Could there be a huge reserve of untapped methane, the main component in natural gas, deep in the Earth’s crust? Could energy be cheap again?

Not so quick. According to a report released in the fall in the Proceedings of the National Academy of Sciences (PNAS) that possibility is being explored.

IU South Bend physics and geology professor Henry Scott was the lead author of the PNAS study that included scientists from Carnegie Institution’s Geophysical Laboratory, Washington, D.C.; Harvard University; and the Lawrence Livermore National Laboratory.

As a postdoctoral fellow for the National Research Council, Scott developed a collaborative relationship with this distinguished group of scientists at the Carnegie Institution’s Geophysical Laboratory in Washington, D.C. Their research involves the formation of hydrocarbons, and he continues this work as a faculty member at IU South Bend.

The team of researchers found that there is a possibility of an inorganic source of hydrocarbons deep within the Earth from a simple reaction between water and carbon-bearing rock. The traditional theory is that fossil fuel is formed over millions of years from the breakdown of plants and animals. These fossil fuel reserves exist close to the Earth’s surface, no deeper than three to five miles down.

The experiments show that methane can form independently of living organisms and remain chemically stable at pressures and temperatures similar to conditions at 120 to 180 miles beneath the Earth’s surface. The team used a diamond anvil cell (two gem-quality diamonds with flattened tips that are pressed together) to squeeze materials common on the Earth’s surface such as iron oxide, calcite, and water to pressures many thousands of times the pressure of the Earth’s atmosphere. The scientists heated the mixture with a resistive heating method and by focusing laser light up to 2,700 degrees Fahrenheit and produced methane.
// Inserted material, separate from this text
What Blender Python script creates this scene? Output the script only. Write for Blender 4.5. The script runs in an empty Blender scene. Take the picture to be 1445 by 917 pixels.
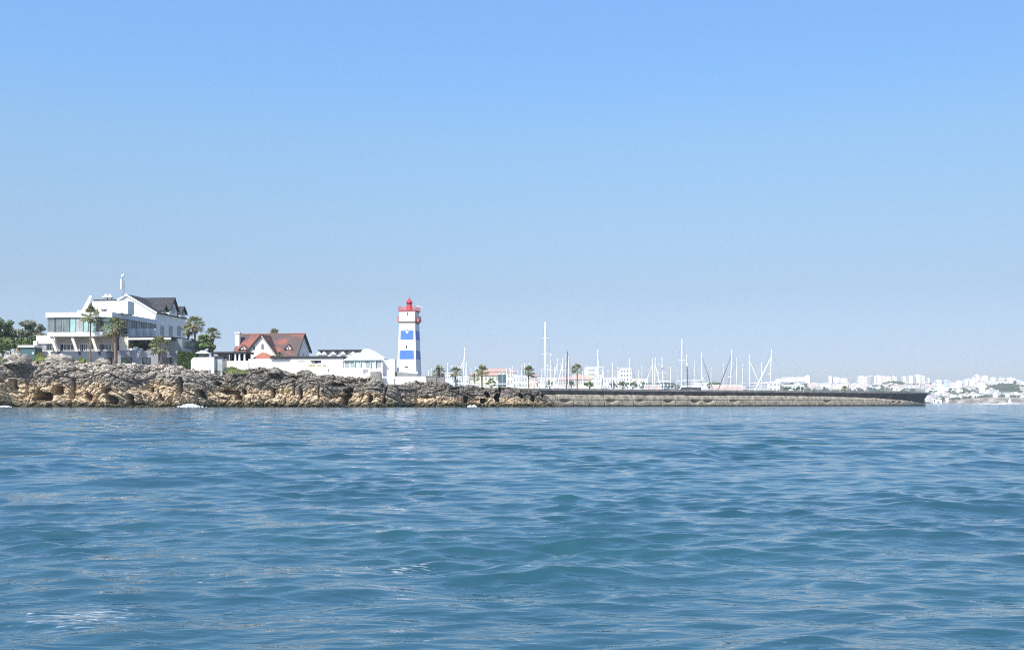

These experiments point to the possibility of an inorganic source of hydrocarbons at more than 100 miles down where the pressures and temperatures are extremely high. "This is an interesting step forward," Scott said. "Although it is well established that commercial petroleum originates from the decay of once-living organisms, these results support the possibility that the deep Earth may produce abiogenic hydrocarbons of its own under high pressure chemical reactions. These initial results do not prove the extent to which this occurs within the Earth, but they spark the imagination regarding the origin of natural gas and petroleum and what that means to the future supply of natural resources."

Scott cautioned that their findings do not offer a quick cure for high gas prices or oil politics. "They do suggest that additional research is needed to fully understand how hydrocarbons form in the Earth," Scott said.